** Begin RECORDS SUPPLIED **

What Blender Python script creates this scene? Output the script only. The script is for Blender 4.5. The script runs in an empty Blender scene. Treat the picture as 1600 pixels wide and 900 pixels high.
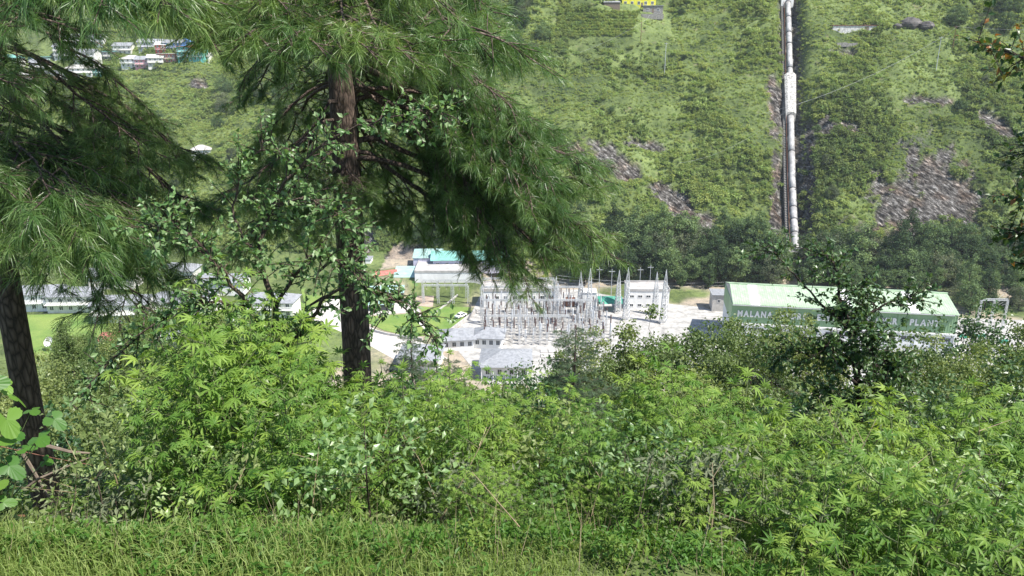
import bpy, math, random
import numpy as np
from mathutils import Vector, Matrix

R = math.radians
sc = bpy.context.scene
col = sc.collection
rng = np.random.default_rng(11)
random.seed(5)

# ------------------------------------------------------------------ camera, sky, sun, exposure
PITCH = 18.0
FPX = 1200.0
cam_d = bpy.data.cameras.new('camera')
cam_d.sensor_width = 36.0
cam_d.lens = 36.0 * FPX / 1600.0
cam_d.clip_start = 0.05
cam_d.clip_end = 5000
cam = bpy.data.objects.new('camera', cam_d)
col.objects.link(cam)
cam.location = (0, 0, 0)
cam.rotation_euler = (R(90 - PITCH), 0, 0)
sc.camera = cam

SUN_EL, SUN_AZ = 56.0, 117.0        # azimuth clockwise from +Y (the view direction)
sd = Vector((math.cos(R(SUN_EL)) * math.sin(R(SUN_AZ)), math.cos(R(SUN_EL)) * math.cos(R(SUN_AZ)), math.sin(R(SUN_EL))))
w = bpy.data.worlds.new("World")
sc.world = w
w.use_nodes = True
nt = w.node_tree
sky = nt.nodes.new('ShaderNodeTexSky')
sky.sky_type = 'NISHITA'
sky.sun_disc = False
sky.sun_elevation = R(SUN_EL)
sky.sun_rotation = R(SUN_AZ)
sky.altitude = 1500
bg = nt.nodes['Background']
nt.links.new(sky.outputs[0], bg.inputs[0])
bg.inputs[1].default_value = 0.12
sun_d = bpy.data.lights.new('sun', 'SUN')
sun_d.energy = 5.0
sun_d.angle = R(0.55)
sun_d.color = (1.0, 0.955, 0.88)
sun = bpy.data.objects.new('sun', sun_d)
col.objects.link(sun)
sun.rotation_euler = sd.to_track_quat('Z', 'Y').to_euler()
sc.view_settings.view_transform = 'Standard'
sc.view_settings.look = 'None'
sc.view_settings.exposure = 0.93
sc.view_settings.gamma = 1
sc.cycles.max_bounces = 5
sc.cycles.diffuse_bounces = 3
sc.cycles.glossy_bounces = 2
sc.cycles.transmission_bounces = 4
sc.cycles.transparent_max_bounces = 6
sc.cycles.use_denoising = True

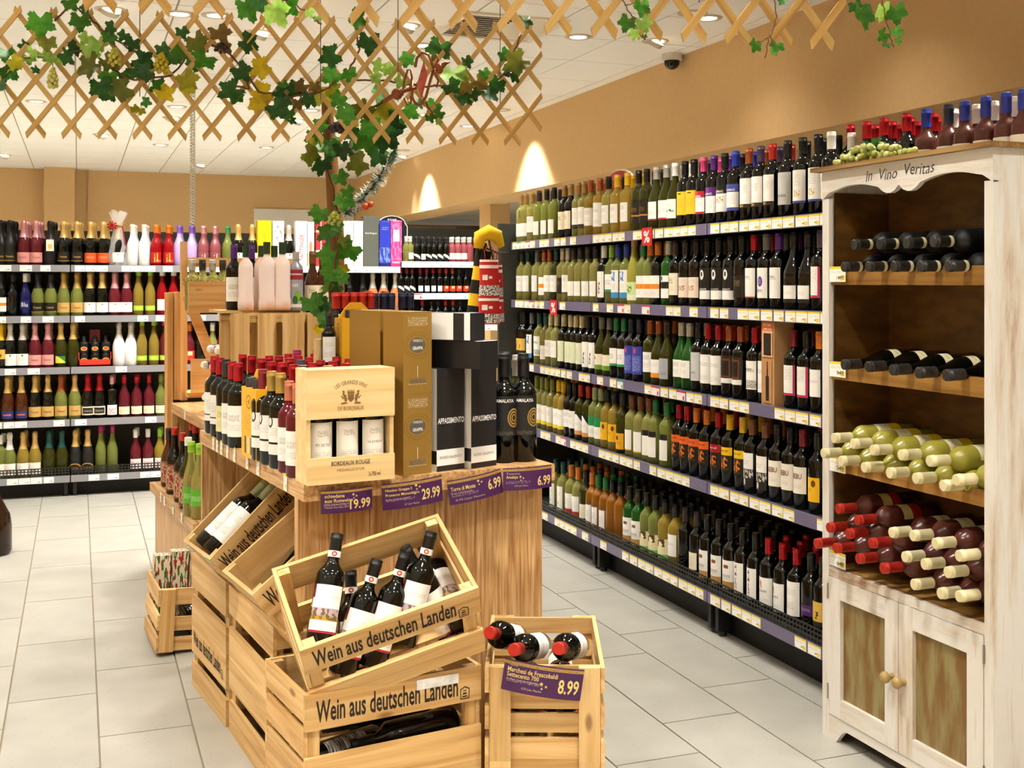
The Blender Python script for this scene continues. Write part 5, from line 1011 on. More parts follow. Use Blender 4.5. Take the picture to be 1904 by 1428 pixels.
# ------------------------------------------------------------------ white distressed cabinet
def distressed(name, axis):
    m = mat(name, '#e6dccb', .55); nt = NT(m)
    tc = nt.n('ShaderNodeTexCoord'); mp = nt.n('ShaderNodeMapping'); sc = [10.] * 3; sc[axis] = 1.3; mp.inputs['Scale'].default_value = sc; nt.l(tc.outputs['Object'], mp.inputs[0])
    n1 = nt.n('ShaderNodeTexNoise'); n1.inputs['Scale'].default_value = 1.2; n1.inputs['Detail'].default_value = 6; n1.inputs['Roughness'].default_value = .65; nt.l(mp.outputs[0], n1.inputs['Vector'])
    mp2 = nt.n('ShaderNodeMapping'); s2 = [60.] * 3; s2[axis] = 3.; mp2.inputs['Scale'].default_value = s2; nt.l(tc.outputs['Object'], mp2.inputs[0])
    n2 = nt.n('ShaderNodeTexNoise'); n2.inputs['Scale'].default_value = 1.; n2.inputs['Detail'].default_value = 3; nt.l(mp2.outputs[0], n2.inputs['Vector'])
    c = ramp(nt, n1.outputs[0], [(.30, '#a8866a'), (.40, '#cfc2b0'), (.52, '#dcd8d0')])
    f = nt.math('MULTIPLY', nt.math('GREATER_THAN', n2.outputs[0], .64), .35); c = nt.mix(f, c, '#c9a888')
    nt.l(c, nt.b.inputs['Base Color']); bp = nt.n('ShaderNodeBump'); bp.inputs['Strength'].default_value = .2; bp.inputs['Distance'].default_value = .002; nt.l(n2.outputs[0], bp.inputs['Height']); nt.l(bp.outputs[0], nt.b.inputs['Normal'])
    return m
WV, WHZ = distressed('distressed_white_v', 2), distressed('distressed_white_h', 0)
CBR = noisy('cabinet_brown', '#4e3416', '#6e4c22', 5, .4, stretch=(2, 2, 6), bump=.1); CSH = wood('cabinet_shelf_wood', '#7d5726', '#9c7238', '#b58a4c', axis=0, rough=.35, vary=.03)
CPN = noisy('cabinet_panel', '#7a5a2a', '#8f8256', 6, .4, .42, .6, (4, 4, .9), .2, 6)
X0C, Y0C = 2.336, 3.27
MCB = TR(X0C, Y0C, 0) @ RZ(-90); CW, CD, CHT = .773, .25, 1.87
cab = thing('wine_cabinet', 'tall distressed white wooden cabinet with open bottle shelves and two doors', 'cabinet', M=MCB)
MB().box(0, .02, .004, CD, 0, CHT).build('side_panel', WV, cab); MB().box(CW - .02, CW, .004, CD, 0, CHT).build('side_panel', WV, cab)
MB().box(.02, .026, .02, CD - .015, .566, 1.80).build('inner_side', CBR, cab); MB().box(CW - .026, CW - .02, .02, CD - .015, .566, 1.80).build('inner_side', CBR, cab)
MB().box(.02, CW - .02, CD - .015, CD, .03, CHT).build('back_panel', CBR, cab)
MB().box(0, .036, -.012, .004, 0, CHT - .09).build('front_stile', WV, cab); MB().box(CW - .034, CW, -.012, .004, 0, CHT - .09).build('front_stile', WV, cab)
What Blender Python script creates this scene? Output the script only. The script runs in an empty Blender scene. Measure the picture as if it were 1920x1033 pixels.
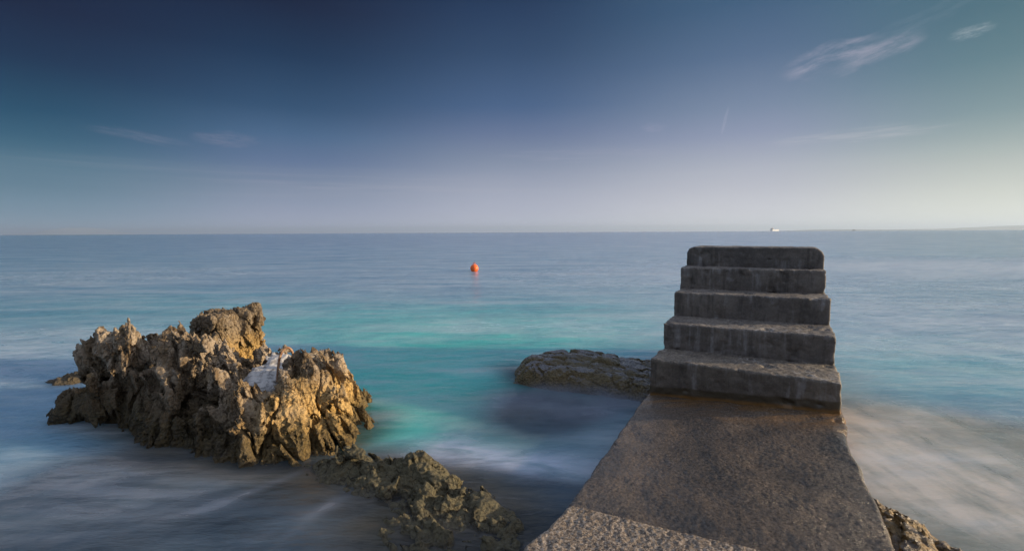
import bpy, math, random
import numpy as np
from mathutils import Matrix, Vector
R = math.radians
random.seed(4)

# ------------------------------------------------------------------ camera
HC = 1.12                       # lens height above the mean sea level (z = 0)
F = 880.0; IW = 1920.0; IH = 1033.0; HZ = 435.8; ROLL = R(0.30)
pitch = math.atan((IH / 2 - HZ) / F)
fwd = np.array([0, math.cos(pitch), -math.sin(pitch)])
rt0 = np.array([1.0, 0, 0]); up0 = np.cross(rt0, fwd)
rt = math.cos(ROLL) * rt0 - math.sin(ROLL) * up0
up = math.cos(ROLL) * up0 + math.sin(ROLL) * rt0
cd = bpy.data.cameras.new('camera'); cam = bpy.data.objects.new('camera', cd)
bpy.context.scene.collection.objects.link(cam)
cd.sensor_width = 36.0; cd.lens = F / IW * 36.0; cd.clip_start = 0.05; cd.clip_end = 80000
m = Matrix(((rt[0], up[0], -fwd[0], 0), (rt[1], up[1], -fwd[1], 0), (rt[2], up[2], -fwd[2], HC), (0, 0, 0, 1)))
cam.matrix_world = m
bpy.context.scene.camera = cam

def at(px, py, Y):
    """point of the place whose photo position is px, py and whose distance north is Y"""
    d = fwd + (px - IW / 2) / F * rt - (py - IH / 2) / F * up
    t = Y / d[1]
    return np.array([d[0] * t, Y, HC + d[2] * t])
def onz(px, py, z):
    d = fwd + (px - IW / 2) / F * rt - (py - IH / 2) / F * up
    t = (z - HC) / d[2]
    return np.array([d[0] * t, d[1] * t, z])

# ------------------------------------------------------------------ sun and sky
SUN_EL = R(11.0); SUN_AZ = R(94.5)       # clockwise from north (+Y)
sv = Vector((math.sin(SUN_AZ) * math.cos(SUN_EL), math.cos(SUN_AZ) * math.cos(SUN_EL), math.sin(SUN_EL)))
sl = bpy.data.lights.new('sun', 'SUN'); sl.energy = 5.0; sl.angle = R(1.2); sl.color = (1.0, 0.79, 0.52)
so = bpy.data.objects.new('sun', sl); bpy.context.scene.collection.objects.link(so)
so.rotation_euler = sv.to_track_quat('Z', 'Y').to_euler(); so.location = (30, -3, 8)

def lin(c):
    return tuple(((v / 255) / 12.92 if v / 255 <= 0.04045 else ((v / 255 + 0.055) / 1.055) ** 2.4) for v in c)

sc = bpy.context.scene
sc.view_settings.view_transform = 'Standard'; sc.view_settings.look = 'None'
sc.view_settings.exposure = 0.5; sc.view_settings.gamma = 1.0
sc.render.engine = 'CYCLES'
sc.cycles.max_bounces = 6; sc.cycles.diffuse_bounces = 3; sc.cycles.glossy_bounces = 3
sc.cycles.transparent_max_bounces = 16; sc.cycles.volume_bounces = 0
sc.cycles.volume_step_rate = 1.0; sc.cycles.volume_max_steps = 64
sc.cycles.use_denoising = True
sc.cycles.caustics_reflective = False; sc.cycles.caustics_refractive = False

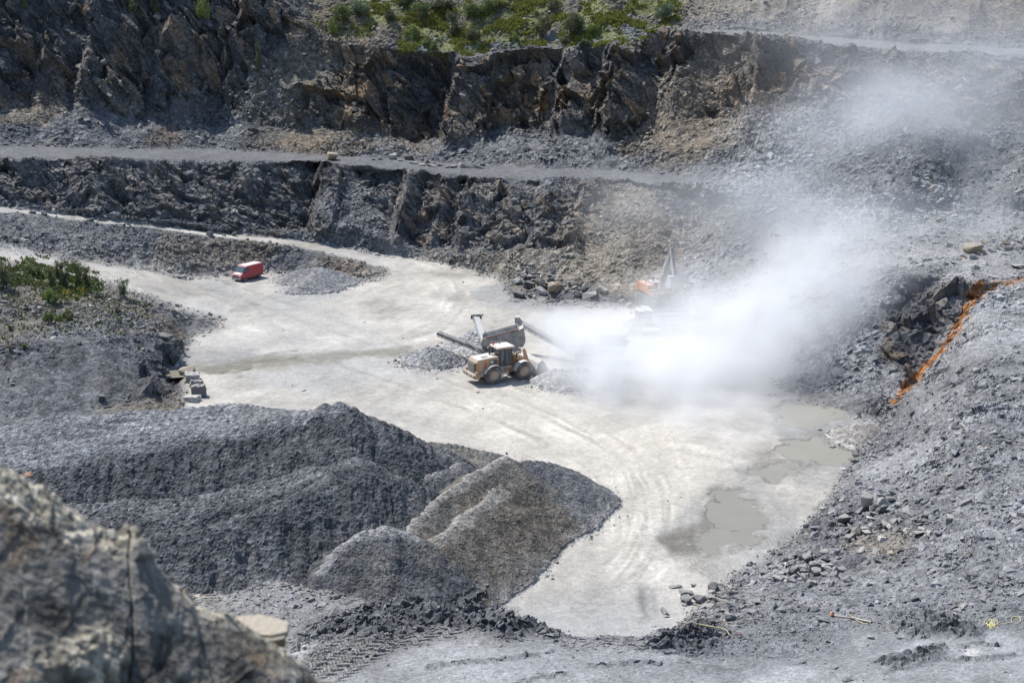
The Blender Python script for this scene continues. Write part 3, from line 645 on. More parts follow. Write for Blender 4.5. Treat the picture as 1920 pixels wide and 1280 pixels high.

** End RECORDS SUPPLIED **

Only the lines from the start of the records to the line with "random.seed(5)" belong in the copy. Print them exactly, minus pictures.

OUTPUT FOR THIS TASK →
What Blender Python script creates this scene? Output the script only. The script is for Blender 4.5. The script runs in an empty Blender scene. Treat the picture as 1600 pixels wide and 900 pixels high.
import bpy, math, random
import numpy as np
from mathutils import Vector, Matrix

R = math.radians
sc = bpy.context.scene
col = sc.collection
rng = np.random.default_rng(11)
random.seed(5)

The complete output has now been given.